This Day in MMA History: Sept. 21

By Ben Duffy Sep 21, 2020

The first Ultimate Fighting Championship, which took place on Nov. 12, 1993, is commonly referred to as the dawn of mixed martial arts. Mixed-rules bouts had of course been taking place long before then; as early as the jiu-jitsu vs. vale tudo feuds of the 1980s, Muhammad Ali vs. Antonio Inoki in the 70s or all the way back to ancient Greek pankration if you like, but as an arbitrary milestone for the modern sport, UFC 1 is as good as any other. However, it’s worth noting that when he walked into the Octagon on that night in Broomfield, Colorado, Ken Shamrock already had a no-holds-barred fight record of 3-0. How is this possible? Pancrase, of course.

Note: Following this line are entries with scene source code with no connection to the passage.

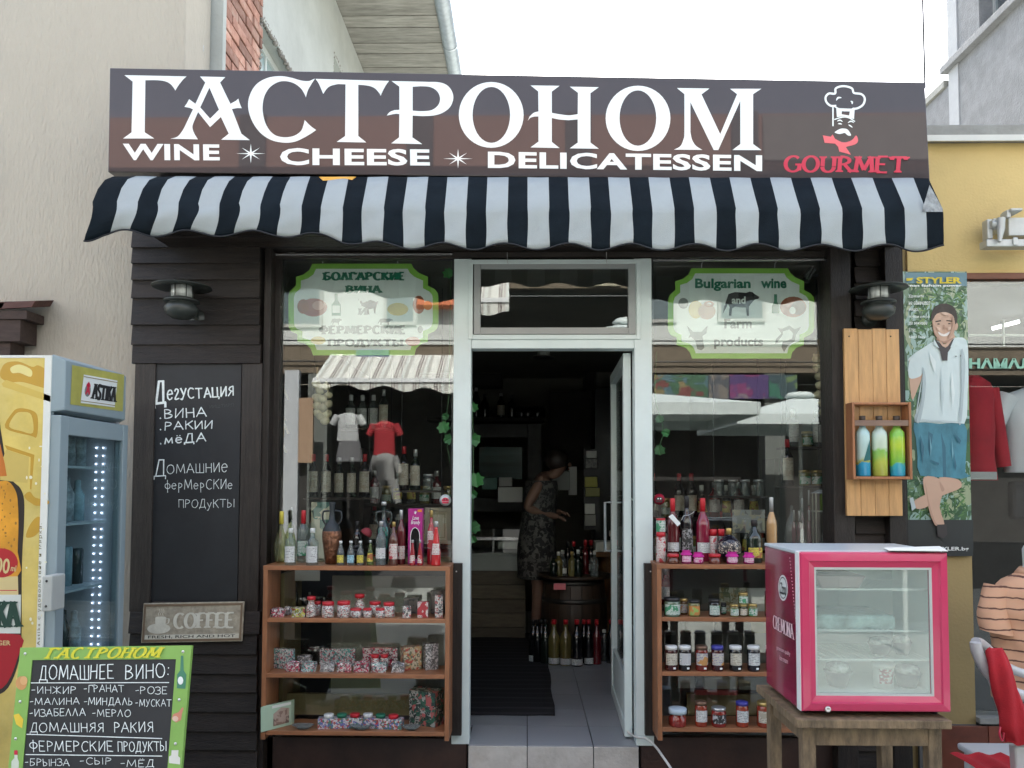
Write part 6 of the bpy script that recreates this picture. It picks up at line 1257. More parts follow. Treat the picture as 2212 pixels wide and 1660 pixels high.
for (xa, xb, s, l) in ((a0, a1 - .002, .12, 'left of two red and white glass set boxes on the lowest left shelf'), (a1, a2, -.12, 'right of two red and white glass set boxes on the lowest left shelf')):
    t = thing('glass_set_box', l, 'box', ((xa + xb) / 2, YFr, B3)); w = xb - xa; TT_ = Matrix.Translation(((xa + xb) / 2, YFr + .02, B3)) @ Matrix.Rotation(s, 4, 'Z')
    m = M(); m.box(-w / 2, w / 2, -.02, .03, 0, hh * .78); m.xf(TT_); part('box', m, KIT, t, .001)
    for i, cm in enumerate((CW, flat('dark_green_cap', (.02, .16, .09), .4), CR) if s > 0 else (CW, MATS['dark_green_cap'], CR)):
        m = M(); xx = w * (-.25 + .32 * i) if s > 0 else w * (-.32 + .3 * i); m.lathe([(.0235, -.004), (.024, .010), (.0225, .0125), (0, .0125)], (xx, .005, hh * .78 + .005), 22); m.xf(TT_); part('lid', m, cm, t)
for a, b, l in ((250, 375, 'small glass dish at the left of the lowest left shelf'), (565, 700, 'glass dish before the two glass set boxes'), (855, 965, 'glass dish right of the glass set boxes')):
    p, q = P(*zl(a, 1455), YFr - .02), P(*zl(b, 1400), YFr - .02); r = (q.x - p.x) / 2
    m = M(); m.lathe([(r * .4, 0), (r * .5, .004), (r, .024), (r * .97, .024), (r * .45, .006), (0, .006)], ((p.x + q.x) / 2, YFr - .012, B3), 20, sy=.5); solo('glass_dish', m, GRYC, l, 'dish', 'glass dishes on the lowest left shelf')
x0, x1, z0_, z1_ = RC(*zl(895, 1240), *zl(1084, 1448), YMd)
t = thing('gift_set_box', 'large dark green gift set box at the right end of the lowest left shelf', 'box', ((x0 + x1) / 2, YMd, B3)); m = M(); m.hexa([(x0, YMd + .03, B3), (x1 - .035, YMd - .03, B3), (x1 - .035, YMd - .03, z1_), (x0, YMd + .02, z1_ + .004)], [(x0 + .02, YMd + .08, B3), (x1, YMd + .04, B3), (x1, YMd + .04, z1_ + .01), (x0 + .02, YMd + .08, z1_ + .012)]); part('box', m, printed('dark_green_set_print', [(.02, .05, .045), (.35, .35, .33), (.015, .03, .03), (.03, .12, .08), (.4, .1, .1)], 35), t, .001)
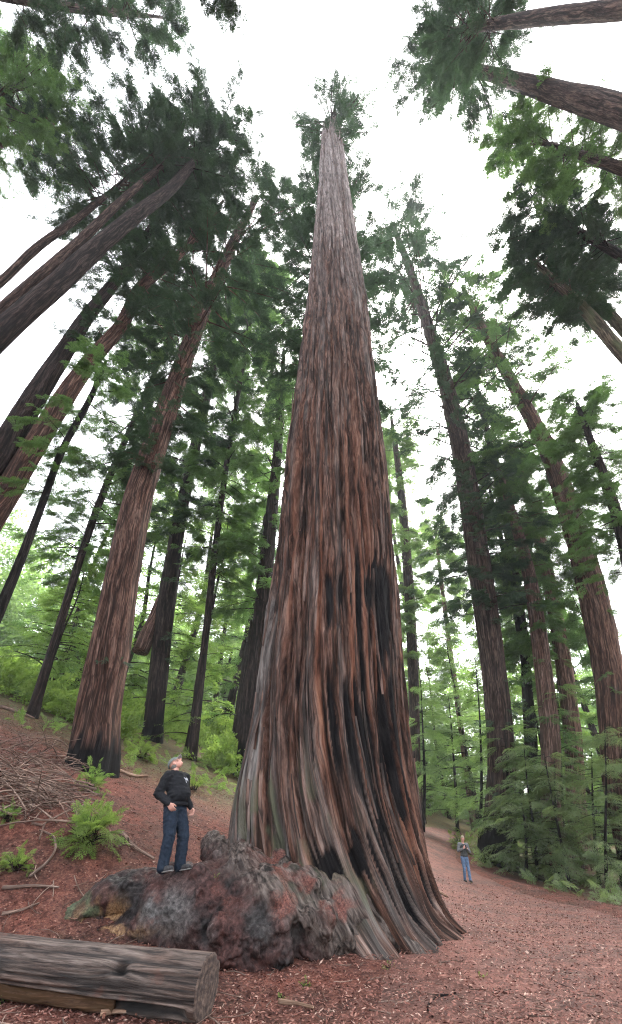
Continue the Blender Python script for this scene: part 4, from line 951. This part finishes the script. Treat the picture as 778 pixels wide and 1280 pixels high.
# ------------------------------------------------------------------ litter, twigs, dead branches
def chip_mat():
    m, t, b, out = mat_new('litter_chips'); g = nd(t, 'ShaderNodeNewGeometry')
    c = ramp(t, g.outputs['Random Per Island'], [(0, (.05, .024, .019)), (.35, (.11, .045, .034)), (.7, (.19, .078, .06)), (.92, (.25, .13, .10)), (1, (.42, .30, .24))])
    t.links.new(c, b.inputs['Base Color']); b.inputs['Roughness'].default_value = .85; return m
def litter():
    rng = np.random.default_rng(40); n = 130000
    y = 5 + 21 * rng.uniform(0, 1, n) ** 1.9; x = rng.uniform(-.75, .72, n) * y * 1.1
    ok = ~((x - .1) ** 2 + (y - 12) ** 2 < 1.9 ** 2); x, y = x[ok], y[ok]; n = len(x)
    pd = np.abs(x - path_x(y)) - np.interp(y, PATH[:, 1], PATHW)
    z = height(x, y) + .012 + np.where(pd < 0, .03, 0)
    l = rng.uniform(.010, .036, n) * (1 + 1.2 * (rng.uniform(0, 1, n) > .93)); w = rng.uniform(.0025, .008, n) * (1 + y * .05); az = rng.uniform(0, 6.28, n)
    dz = rng.normal(0, .25, n); d = np.stack([np.cos(az), np.sin(az), dz], -1); s = np.stack([-np.sin(az), np.cos(az), rng.normal(0, .5, n)], -1)
    P = np.stack([x, y, z + rng.uniform(0, .02, n)], -1); d *= l[:, None]; s *= w[:, None]
    V = np.stack([P - d, P + s - d * .1, P + d, P - s - d * .1], 1).reshape(-1, 3)
    tag(link('needle_litter', raw_mesh('needle_litter', V, np.arange(len(V)).reshape(-1, 4), False), chip_mat()), kind='stuff')
    mb = MB()
    for k in range(900):
        yy = 5.4 + 16 * rng.uniform() ** 1.6; xx = rng.uniform(-.72, .70) * yy
        if (xx - .1) ** 2 + (yy - 12) ** 2 < 2.6 ** 2: continue
        if abs(xx - path_x(yy)) < 2.5 and rng.uniform() < .5: continue
        L = rng.uniform(.06, .35) * (1.6 if xx < -1 else 1); a = rng.uniform(0, 6.28); zz = h1(xx, yy) + .04
        c = rng.uniform(-.2, .2) * L
        P = np.array([(xx + math.cos(a) * L * t - math.sin(a) * c * t * t * 4, yy + math.sin(a) * L * t + math.cos(a) * c * t * t * 4, zz + rng.uniform(-.01, .03)) for t in (-.5, -.15, .2, .5)])
        P[:, 2] = height(P[:, 0], P[:, 1]) + .035
        mb.tube(P, rng.uniform(.003, .009), 5, True, seed=k)
    tag(mb.build('twig_litter', BARK['stick'], None), kind='stuff')
litter()
def brush():
    rng = np.random.default_rng(41); mb = MB()
    for k in range(190):
        x, y = rng.normal(38, 34), rng.normal(985, 26); p = hit(min(max(x, -60), 92), min(max(y, 935), 1050))
        L = rng.uniform(.6, 2.2); a = rng.uniform(0, 6.28); el = rng.uniform(-.1, .6); c = rng.normal(0, .25)
        d = np.array((math.cos(a) * math.cos(el), math.sin(a) * math.cos(el), math.sin(el))); sd_ = np.array((-d[1], d[0], .2))
        t = np.linspace(-.45, .55, 7); P = p + d * (t * L)[:, None] + sd_ * (c * L * (t ** 2))[:, None] + np.array((0, 0, .12 + .25 * rng.uniform()))
        P[:, 2] = np.maximum(P[:, 2] - .35 * L * t ** 2, height(P[:, 0], P[:, 1]) + .02)
        mb.tube(P, np.linspace(.022, .006, 7) * rng.uniform(.5, 1.3), 5, True, seed=k)
    tag(mb.build('brush_tangle', BARK['stick'], None), 'tangle of dead grey branches heaped on the slope at the left edge', 'branches', kind='stuff')
brush()
def stick(name, label, pts, wpx, mat='stick', cat='branch', group=None, lift=.02, side=None):
    P = np.array([hit(x, y) for x, y in pts]); P = smooth_poly(P, 16); w = wpx / 2 * zc_of(P[0]) / F
    P[:, 2] = height(P[:, 0], P[:, 1]) + w * .7 + lift
    root = P[8].copy(); mb = MB(); mb.tube(P, np.linspace(w, w * .55, 16), 8, True, lump=.3, seed=len(label))
    if side:
        for (i, dx, dy, L) in side:
            q = np.array([P[i], P[i] + np.array((dx, dy, .25)) * L * .5, P[i] + np.array((dx, dy, .12)) * L]); mb.tube(q, [w * .5, w * .4, w * .15], 5, True)
    o = mb.build(name, mat if not isinstance(mat, str) else BARK[mat], None, origin=root); tag(o, label, cat, group); return o
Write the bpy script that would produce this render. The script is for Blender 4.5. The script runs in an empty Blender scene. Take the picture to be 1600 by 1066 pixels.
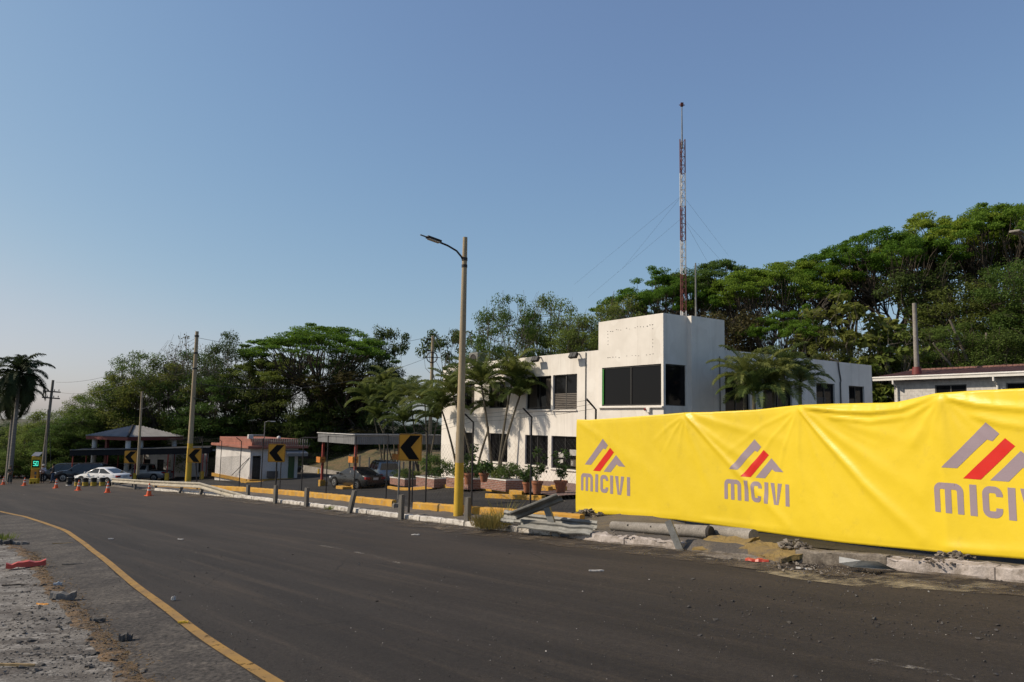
import bpy, bmesh, math, random
import numpy as np
from mathutils import Vector, Matrix, noise as mnoise
R_ = math.radians
SC = bpy.context.scene
COL = SC.collection

# ------------------------------------------------------------------ camera, sky, sun, exposure
FPX, PITCH, ROLL, CAMZ = 1200.0, R_(6.18), R_(1.03), 2.7
c_f = np.array([0, math.cos(PITCH), math.sin(PITCH)])
_r0 = np.array([1.0, 0, 0]); _u0 = np.cross(_r0, c_f)
c_r = math.cos(ROLL) * _r0 + math.sin(ROLL) * _u0
c_u = -math.sin(ROLL) * _r0 + math.cos(ROLL) * _u0
EYE = np.array([0, 0, CAMZ])
cd = bpy.data.cameras.new('camera'); cam = bpy.data.objects.new('camera', cd); COL.objects.link(cam)
cd.sensor_width = 36.0; cd.lens = 36.0 * FPX / 1600.0
cd.clip_start = 0.1; cd.clip_end = 5000
mw = Matrix.Identity(4)
for i in range(3):
    mw[i][0] = c_r[i]; mw[i][1] = c_u[i]; mw[i][2] = -c_f[i]; mw[i][3] = EYE[i]
cam.matrix_world = mw
SC.camera = cam

SUN_AZ = math.atan2(-1.0, -0.03); SUN_EL = R_(37)
world = bpy.data.worlds.new("World"); SC.world = world; world.use_nodes = True
wn = world.node_tree.nodes; wl = world.node_tree.links
sky = wn.new('ShaderNodeTexSky'); sky.sky_type = 'NISHITA'; sky.sun_disc = False
sky.sun_elevation = SUN_EL; sky.sun_rotation = SUN_AZ % (2 * math.pi)
sky.air_density = 1.0; sky.dust_density = 1.2; sky.ozone_density = 2.0; sky.altitude = 0
# hazy dry-season air: the brightest part of the sky is compressed, the red end held back
sk_in = wn.new('ShaderNodeVectorMath'); sk_in.operation = 'SCALE'; sk_in.inputs['Scale'].default_value = 0.5 * 0.1295
sk_cv = wn.new('ShaderNodeRGBCurve'); sk_out = wn.new('ShaderNodeVectorMath'); sk_out.operation = 'SCALE'; sk_out.inputs['Scale'].default_value = 1 / 0.1295
for ch, pts in ((0, ((0, .05), (.075, .145), (.165, .265), (.33, .50), (.40, .53), (1, .72))), (1, ((0, .02), (.11, .22), (.23, .385), (.40, .54), (1, .72))), (2, ((0, 0), (.20, .405), (.35, .55), (.45, .60), (1, .75)))):
    cv = sk_cv.mapping.curves[ch]
    for k, (a_, b_) in enumerate(pts):
        if k == 0: cv.points[0].location = (a_, b_)
        elif k == len(pts) - 1: cv.points[-1].location = (a_, b_)
        else: cv.points.new(a_, b_)
sk_cv.mapping.update()
wl.new(sky.outputs[0], sk_in.inputs[0]); wl.new(sk_in.outputs[0], sk_cv.inputs['Color']); wl.new(sk_cv.outputs[0], sk_out.inputs[0])
wl.new(sk_out.outputs[0], wn['Background'].inputs[0]); wn['Background'].inputs[1].default_value = 0.12
sd = bpy.data.lights.new('sun', 'SUN'); sun = bpy.data.objects.new('sun', sd); COL.objects.link(sun)
sd.energy = 3.85; sd.angle = R_(0.6); sd.color = (1.0, 0.87, 0.70)
sdir = Vector((math.sin(SUN_AZ) * math.cos(SUN_EL), math.cos(SUN_AZ) * math.cos(SUN_EL), math.sin(SUN_EL)))
sun.rotation_euler = sdir.to_track_quat('Z', 'Y').to_euler(); sun.location = sdir * 150
SC.view_settings.view_transform = 'Standard'; SC.view_settings.look = 'None'
SC.view_settings.exposure = 0.26; SC.view_settings.gamma = 1.0

# ------------------------------------------------------------------ survey: the ground and how sight lines meet it
KO = (0.09, 21.6); KA = (-0.647, 0.7625); KD = (0.7625, 0.647)      # origin on the kerb, along the road, across it
def ss(t):
    t = max(0.0, min(1.0, t)); return t * t * (3 - 2 * t)
def ad(X, Y):
    x = X - KO[0]; y = Y - KO[1]
    return x * KA[0] + y * KA[1], x * KD[0] + y * KD[1]
def xy(a, d):
    return KO[0] + a * KA[0] + d * KD[0], KO[1] + a * KA[1] + d * KD[1]
def gz(X, Y):
    a, d = ad(X, Y)
    z = 0.07 * max(-70, X) - 0.007 * min(Y, 120)
    if d > 3 and X > 2:
        z -= 0.07 * (X - 2) * ss((d - 2.5) / 3)
    if d > 0:
        z -= 0.75 * ss(d / 13) * ss((-1.5 - X) / 6)
    if d > 26:
        z += 6.0 * ss((d - 26) / 30) * (0.45 + 0.55 * ss((X + 40) / 60))
    return z
def ray(px, py):
    v = c_f + c_r * (px - 800) / FPX - c_u * (py - 533) / FPX
    return v / v[1]
def G(px, py, lift=0.0):
    v = ray(px, py); lo, hi = 2.0, 400.0
    for i in range(60):
        m = (lo + hi) / 2
        if CAMZ + v[2] * m > gz(v[0] * m, m) + lift: lo = m
        else: hi = m
    return Vector((v[0] * lo, lo, CAMZ + v[2] * lo))
def pixy(X, Y, z):
    v = np.array([X, Y, z]) - EYE
    return 533 - FPX * v.dot(c_u) / v.dot(c_f)
def ztop(X, Y, py):
    lo, hi = -10.0, 60.0
    for i in range(50):
        m = (lo + hi) / 2
        if pixy(X, Y, m) > py: lo = m
        else: hi = m
    return lo
def P(px, py, Y):
    v = ray(px, py); return Vector((v[0] * Y, Y, CAMZ + v[2] * Y))
def table(pts, which):
    """pixels along a line on the ground -> sorted (a, d) table"""
    t = []
    for p in pts:
        g = G(*p); t.append(ad(g.x, g.y))
    t.sort(); A = [q[0] for q in t]; D = [q[1] for q in t]
    return lambda a: float(np.interp(a, A, D))

def fitlen(base, d, px):
    lo, hi = 0, 40
    for i in range(40):
        m = (lo + hi) / 2; q = base + d * m - Vector(EYE); x = 800 + FPX * np.dot(q, c_r) / np.dot(q, c_f)
        if (x < px) == (d.dot(Vector((1, 0, 0))) > 0): lo = m
        else: hi = m
    return lo
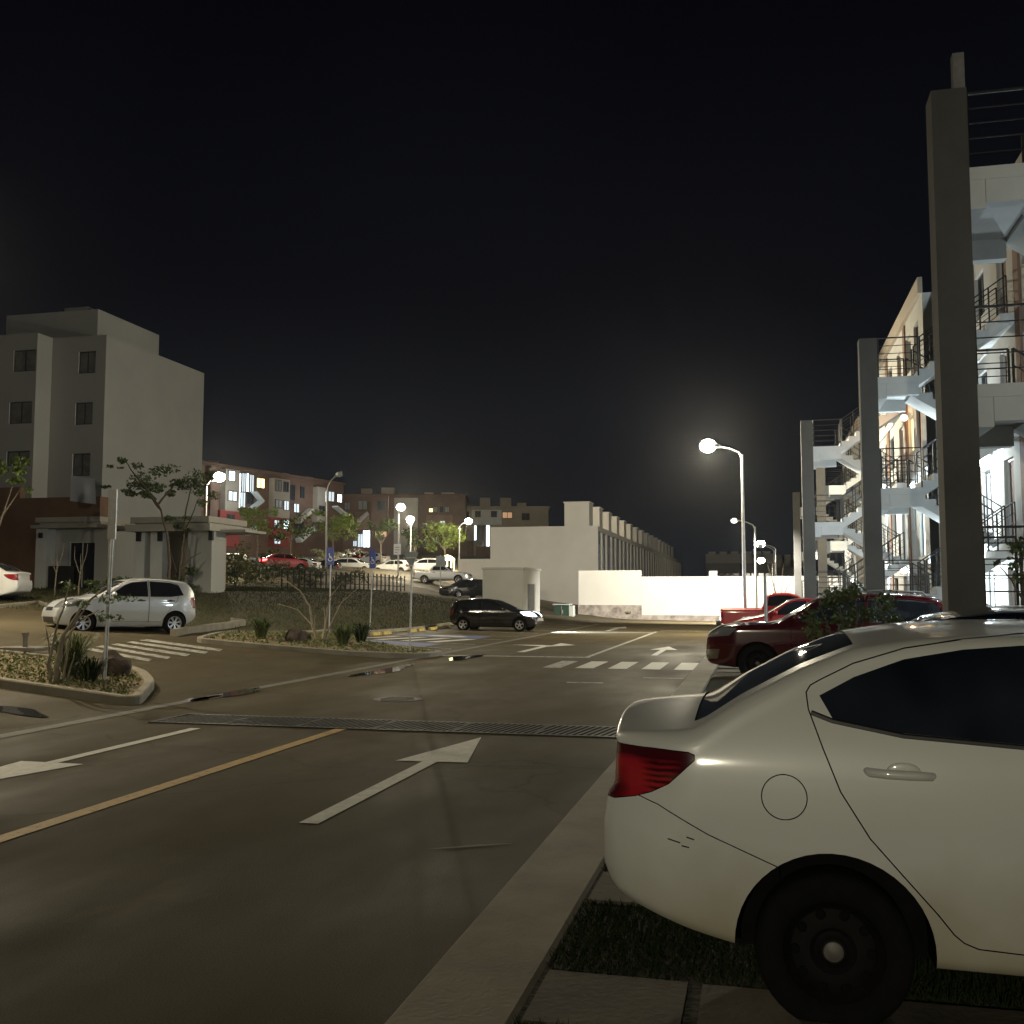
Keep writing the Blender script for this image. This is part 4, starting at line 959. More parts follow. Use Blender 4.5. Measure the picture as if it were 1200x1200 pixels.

Pancrase held its first event, subtitled “Yes, We Are Hybrid Wrestlers,” on Sept. 21, 1993, two and a half months before UFC 1. The brainchild of Japanese professional wrestling star Masakatsu Funaki, Pancrase presented itself as “shoot wrestling”—i.e. real, unscripted wrestling—with limited striking allowed. Those limits, including no closed-fist striking to the face, would be abandoned in a few years in favor of a ruleset more like that of modern MMA, but even the first events were something fairly new in their conceit.

That inaugural event was loaded with future stars. In the main event, Funaki himself took on Shamrock, losing by arm-triangle choke in six minutes. While Funaki was Pancrase’s founder and biggest star, and Shamrock, Bas Rutten and Vernon White are the names that would be most familiar to the average UFC fan, that first Pancrase event also featured perhaps the promotion’s signature fighter, Minoru Suzuki. (To put Suzuki’s relationship with Pancrase into perspective, he is a 50-fight veteran and all but about three of those fights took place in the Pancrase ring.)

From that auspicious beginning, Pancrase embarked on a journey that continues to this day, 27 years later. Pancrase served as an important career stop for Western standouts such as Josh Barnett and Nate Marquardt, it survived a bitter rivalry with Shooto as well as the rise and fall of Pride Fighting Championships and is still going strong.